Real Estate

Election Jitters Dampen London's Prime Property Prices

Amisha Mehta Reporter London 5 February 2015

Election Jitters Dampen London's Prime Property Prices

Prime central London prices have fallen for the third consecutive month in anticipation of the general election in May.

Prime central London prices have fallen for the third consecutive month in anticipation of the general election.

As a question mark hovers over the proposed mansion tax ahead of May's election, buyers and sellers are putting off making moves just yet. Property prices for prime central London dipped -0.1 per cent in January while annual growth was at the lowest rate in five years, at just 4.6 per cent.

“In addition to internal divisions within the Labour Party over the feasibility of the [mansion] tax, further uncertainty surrounds its possible implementation because the likely outcome of the election will be coalition government,” said Knight Frank's head of London residential research, Tom Bill.

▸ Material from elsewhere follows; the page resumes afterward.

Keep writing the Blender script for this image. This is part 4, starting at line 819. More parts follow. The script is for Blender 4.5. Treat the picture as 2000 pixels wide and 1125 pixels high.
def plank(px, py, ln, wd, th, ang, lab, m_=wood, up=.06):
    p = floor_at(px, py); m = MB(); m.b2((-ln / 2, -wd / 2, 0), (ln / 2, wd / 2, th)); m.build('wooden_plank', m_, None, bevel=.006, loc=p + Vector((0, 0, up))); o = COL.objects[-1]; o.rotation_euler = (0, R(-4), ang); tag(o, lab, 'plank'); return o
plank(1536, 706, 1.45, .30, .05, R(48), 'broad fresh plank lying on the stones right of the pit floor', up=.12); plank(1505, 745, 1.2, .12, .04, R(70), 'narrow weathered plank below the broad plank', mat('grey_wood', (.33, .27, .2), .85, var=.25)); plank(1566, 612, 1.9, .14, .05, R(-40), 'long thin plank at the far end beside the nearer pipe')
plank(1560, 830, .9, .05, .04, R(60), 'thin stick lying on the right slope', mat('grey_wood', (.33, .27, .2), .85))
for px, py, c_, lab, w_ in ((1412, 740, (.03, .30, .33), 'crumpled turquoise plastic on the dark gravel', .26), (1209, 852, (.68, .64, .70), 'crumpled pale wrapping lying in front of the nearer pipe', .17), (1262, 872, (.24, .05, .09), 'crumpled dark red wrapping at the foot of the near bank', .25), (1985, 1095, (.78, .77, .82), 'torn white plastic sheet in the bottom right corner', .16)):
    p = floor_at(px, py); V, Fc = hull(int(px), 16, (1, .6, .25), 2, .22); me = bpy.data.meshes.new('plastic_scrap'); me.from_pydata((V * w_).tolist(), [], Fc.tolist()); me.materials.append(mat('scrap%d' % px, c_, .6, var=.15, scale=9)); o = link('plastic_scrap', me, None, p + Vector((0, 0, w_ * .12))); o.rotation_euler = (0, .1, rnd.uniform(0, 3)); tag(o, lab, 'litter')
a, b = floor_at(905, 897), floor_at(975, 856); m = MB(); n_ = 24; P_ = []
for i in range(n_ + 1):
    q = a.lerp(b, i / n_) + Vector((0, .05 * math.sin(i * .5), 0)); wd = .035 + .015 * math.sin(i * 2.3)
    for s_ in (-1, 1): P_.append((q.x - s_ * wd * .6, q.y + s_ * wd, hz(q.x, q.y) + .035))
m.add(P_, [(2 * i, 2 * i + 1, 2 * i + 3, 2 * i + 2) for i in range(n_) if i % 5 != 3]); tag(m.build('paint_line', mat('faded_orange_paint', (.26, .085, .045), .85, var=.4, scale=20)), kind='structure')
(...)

Debates around the mansion tax, which as it stands applies to properties worth more than £2 million (around $3.04 million), did little to affect sales in the £1 million to £2 million price band. Annual growth there was 7.6 per cent while sales grew by over 9 per cent in Hyde Park Estate, Islington and the City & Fringe.

Rental values, however, saw the upside of the tense political environment, with a 0.2 per cent climb last month while annual rental growth rose to a three-year high of 3.4 per cent. The shift from sales to rentals was further highlighted by the jump in rental yields to 2.94 per cent, the highest level in 17 months.

Bill added that it was also strong corporate demand fuelling the lettings market.

“Budgets are not as high as before the financial crisis but the spending power of many senior executives, in the form of share options, has improved as the stock market recovers,” he said.